ルネッサンスの実質的ファースト・アルバムであり、至上の歌声・女神的ヴォーカルのアニー・ハズラムが初めて参加したアルバムです。
ファースト・アルバムとはいえ、オリジナリティあふれる「クラシカル・プログレッシヴ・ロック」はすでに完成の域。

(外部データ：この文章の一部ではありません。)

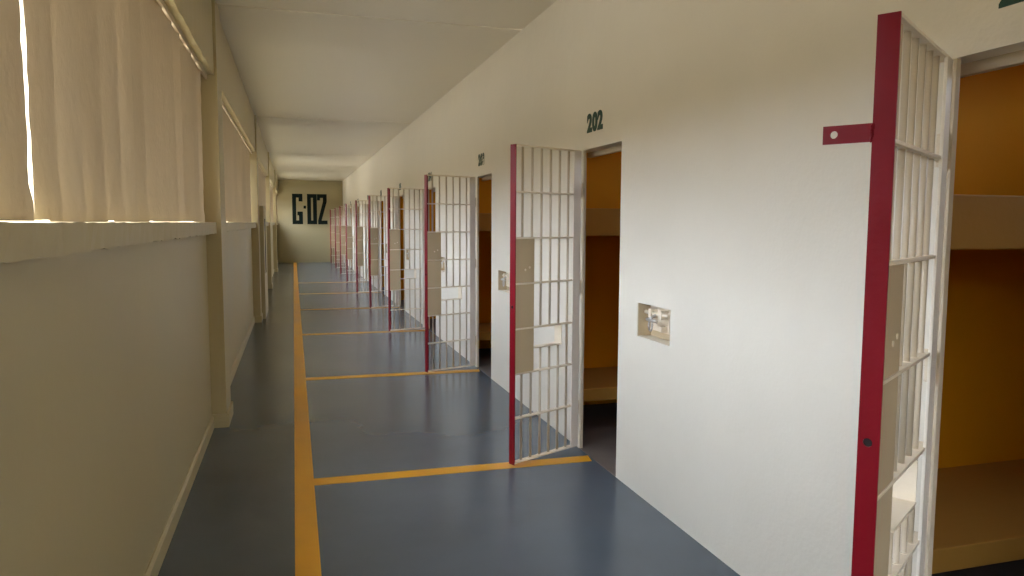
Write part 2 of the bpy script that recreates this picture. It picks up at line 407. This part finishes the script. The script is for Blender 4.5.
# ------------------------------------------------------------------ bolts in the wall niches
def make_bolt():
    r = empty('niche_bolt')          # origin: centre of niche back wall; -x towards the corridor
    lw, lh = (NY0 - NY1) / 2 - 0.001, (NZ1 - NZ0) / 2 - 0.001
    m = MB(); m.box((-0.004, -lw - 0.035, -lh), (-0.001, lw - 0.035, lh)); m.box((-ND + 0.004, lw - 0.039, -lh), (-0.004, lw - 0.035, lh))  # tan plates added to put the niche's shade into their colour
    m.build('niche_shade', 'tan', r)
    MB().box((-0.012, -0.075, -0.06), (0.0, 0.15, 0.085), 0.002).build('back_plate', 'gate', r)
    m = MB(); m.rod((-0.040, -0.12, 0.045), (-0.040, 0.155, 0.045), 0.011, 14); m.build('bolt_rod', 'gate', r)
    for y in (-0.05, 0.075):
        m = MB(); m.box((-0.058, y - 0.015, 0.020), (-0.012, y + 0.015, 0.070), 0.003); m.build('bracket', 'gate', r)
    m = MB(); m.rod((-0.040, 0.015, 0.045), (-0.088, 0.015, 0.018), 0.008, 10); m.rod((-0.088, 0.045, 0.015), (-0.088, -0.075, 0.015), 0.0085, 10); m.build('handle', 'steel', r)
    pts = [(-0.070, 0.035 + 0.022 * math.cos(t), -0.022 + 0.030 * math.sin(t)) for t in [k * math.pi / 8 for k in range(17)]]
    MB().path(pts, 0.005).build('ring', 'steel', r)
    MB().box((-0.05, -0.06, -0.05), (-0.012, -0.03, -0.018), 0.003).build('keeper', 'gate', r)
    return r
pb = make_bolt()
for i, h in enumerate(hinge):
    if i == 0: continue
    o = pb if i == 1 else copy_tree(pb)
    o.location = (XR + ND, h + (NY0 + NY1) / 2 + 0.035, (NZ0 + NZ1) / 2)
    tag(o, 'cream steel bolt in the wall niche just before the %s cell doorway' % which[i], 'bolt', 'bolts in the wall niches')

# ------------------------------------------------------------------ outside ground
struct(MB().box((-30, YB - 25, -0.6), (XL - 0.27, YE + 15, -0.5)).build('floor_outside', 'ground'))

# ------------------------------------------------------------------ daylight
W = bpy.data.worlds.new('daylight'); S.world = W; W.use_nodes = True
nt = W.node_tree; N = nt.nodes; L = nt.links
bg = N['Background']
tc = N.new('ShaderNodeTexCoord'); sx = N.new('ShaderNodeSeparateXYZ'); L.new(tc.outputs['Generated'], sx.inputs[0])
rp = N.new('ShaderNodeValToRGB'); L.new(sx.outputs['Z'], rp.inputs['Fac'])
SKY = (0.74, 0.83, 1.0); GR = (0.075, 0.065, 0.045)
rp.color_ramp.elements[0].position = 0.14; rp.color_ramp.elements[0].color = (*GR, 1)
rp.color_ramp.elements[1].position = 0.19; rp.color_ramp.elements[1].color = (*SKY, 1)
L.new(rp.outputs['Color'], bg.inputs['Color']); bg.inputs['Strength'].default_value = 24.0
def portal(x, y, z, sx_, sy_, rot):
    l = bpy.data.lights.new('sky_portal', 'AREA'); l.shape = 'RECTANGLE'; l.size = sx_; l.size_y = sy_; l.cycles.is_portal = True
    o = bpy.data.objects.new('sky_portal', l); COL.objects.link(o); o.location = (x, y, z); o.rotation_euler = rot
for a, b in bounds:
    portal(-0.92, (a + b) / 2, (SILL1 + BEAM) / 2, BEAM - SILL1 + 0.3, b - a, (0, -math.pi / 2, 0))

for a, b, c, d in added_win[:5]:
    portal(CX1 + 0.06, (a + b) / 2, (c + d) / 2, d - c, b - a, (0, math.pi / 2, 0))

portal(0.65, YB - 0.22, 1.1, 1.5, 2.2, (-math.pi / 2, 0, 0))

# ------------------------------------------------------------------ camera
f, yaw, pitch, roll = 734.94, 0.28856, 0.087496, 0.00525
cy, sy, cp, sp = math.cos(yaw), math.sin(yaw), math.cos(pitch), math.sin(pitch)
fw = Vector((sy * cp, cy * cp, -sp)); rt = Vector((cy, -sy, 0)); up = rt.cross(fw)
r2 = math.cos(roll) * rt + math.sin(roll) * up; u2 = -math.sin(roll) * rt + math.cos(roll) * up
cam = bpy.data.cameras.new('camera'); cam.sensor_width = 36; cam.lens = f / 1024 * 36; cam.clip_start = 0.02; cam.clip_end = 300
co = bpy.data.objects.new('camera', cam); COL.objects.link(co)
co.matrix_world = Matrix(((r2.x, u2.x, -fw.x, 0), (r2.y, u2.y, -fw.y, 0), (r2.z, u2.z, -fw.z, 1.6), (0, 0, 0, 1)))
S.camera = co
S.view_settings.view_transform = 'Standard'; S.view_settings.look = 'None'; S.view_settings.gamma = 1.0
S.view_settings.use_curve_mapping = False; S.view_settings.exposure = 0.2
S.cycles.diffuse_bounces = 8; S.cycles.max_bounces = 12; S.cycles.caustics_reflective = False; S.cycles.caustics_refractive = False
S.cycles.use_denoising = True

第1曲「プロローグ」、ジョン・タウトのピアノ演奏によるショパン「革命のエチュード」で幕を開けます。
「え、なにこれ? ロックのアルバムじゃないの?」
と思っていると、やがてベースとドラムスが参加、小気味よく推進するビートに乗って、アニー・ハズラムの歌声が。
歌詞はなくスキャットですが、言葉以上に雄弁。
これぞ「ルネッサンス・サウンド」、力いっぱい大仰で浪漫で幻想的でゴテゴテで、「そこまでやらいでも」と言いたくならなくもありません。
これが気に入るならアナタは立派なルネッサンス・ファンですが、逆に「ちょっとついていけん・・・」という人がいても不思議はないです。

 

2曲目「キエフ」は、美しいバラード。
やはりピアノのイントロで始まり、哀愁のメロディがコーラスで歌われます。
中盤からテンポを速め、ピアノのパッセージを核とした激しいインストルメンタル部分となり、ラフマニノフ「前奏曲Op.3−2」が引用され、
ふたたびコーラスに戻って終わります。
そういえばルネッサンスって、こういうパターンの曲が多い気がします。

 

3曲目「Sounds of the Sea」は絶美の名曲。
前の2曲からガラリと雰囲気が変わり、シンプルなアレンジ。
ピアノ・ソロを従えたアニー・ハズラムのクリスタル・ヴォイスをただ堪能しましょう。

 

ほかもすべて名曲・名演ですが、最後(6曲目)に収められた10分を超える「ラジャ・カーン」が大好き。
これはオリエンタルでエキゾティックなインストルメンタル・ナンバーです(とはいえヴォーカルはスキャットで大活躍)。
長いギター・ソロで始まり、アニーの地声を効果的に用いたエスニックなスキャットに、シンセサイザーも登場。
ラヴェル「ボレロ」ショスタコーヴィチ「交響曲第8番・第3楽章」を巧みに引用しながら中近東っぽいムードで盛り上がり、華々しく掛け合って一気呵成のエンディング。

 

いやー、テンション高いっす、コッテリです、熱いっす。
こういう音楽をつくるアーティスト、現代にはもういません。
1970年代ならではの雰囲気に浸れる傑作アルバムです。